Once again, when it comes to seeing the work of Jesus on the cross, I find an extraordinary degree of caricature, especially among those who reject Christianity. Very often, I too want to reject the version of Christianity that many people have been presented with, and a large part of a proper Christian mission is simply to present Christ as he is portrayed in the gospels.
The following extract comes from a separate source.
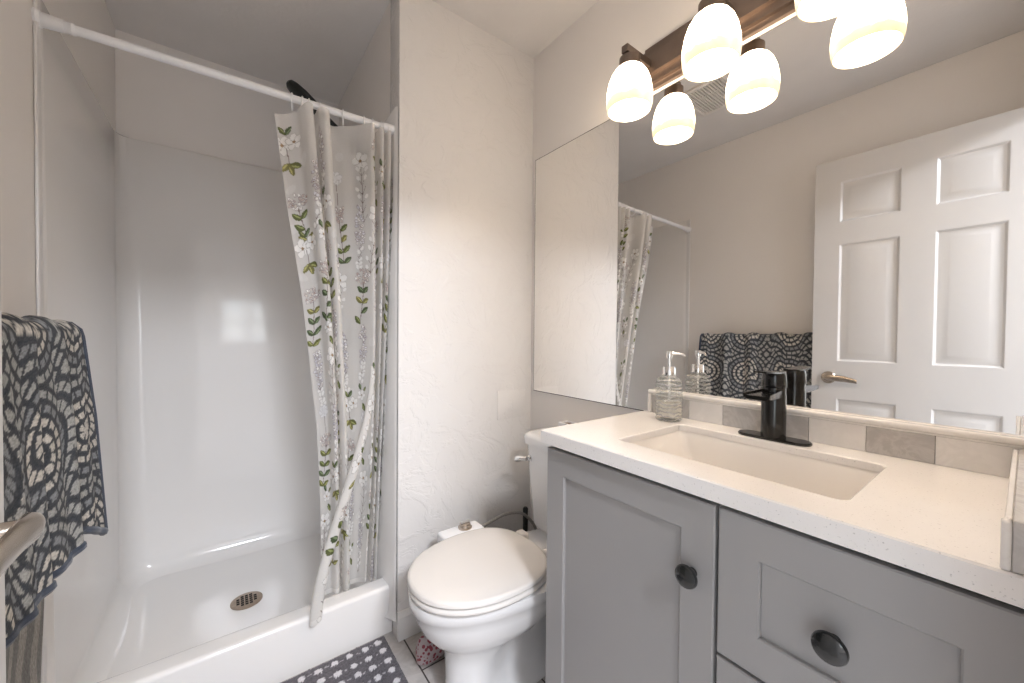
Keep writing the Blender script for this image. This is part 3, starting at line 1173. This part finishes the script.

In conclusion I want to stress that liberals, typically, do not have a 'woolly' approach to belief or ethics. There are, of course, lots of 'woolly' people, but representing typical liberal Christians in this light is yet another example of caricature -- and as so often, of attacking a 'straw man'. Typically, those who belong to the liberal Christian tradition have affirmed the central Christian doctrines of creation, incarnation and redemption. They are not to be confused with, say, those 'radicals' who deny the reality of God. Most of all, they affirm the central point of Christianity that "Jesus is Lord" -- which the Acts of the Apostles makes clear was the first, very simple creed. The heart of Christianity is taking Jesus as our model for how to live and how to pray. Moreover, typically, liberal Christians actually go at least one step beyond a purely existential (but significant) form of Christianity that simply tries to follow Jesus (even if one is agnostic about the reality of God). With St John, they affirm a belief -- a belief in what they believe to be a cosmic truth -- that the Word was made flesh in Jesus of Nazareth.

Finally, liberal Christians do not want to form a separate organization or party. They exist within most denominations, and seek to be a kind of leaven within them. The last thing we want is to form yet another sect.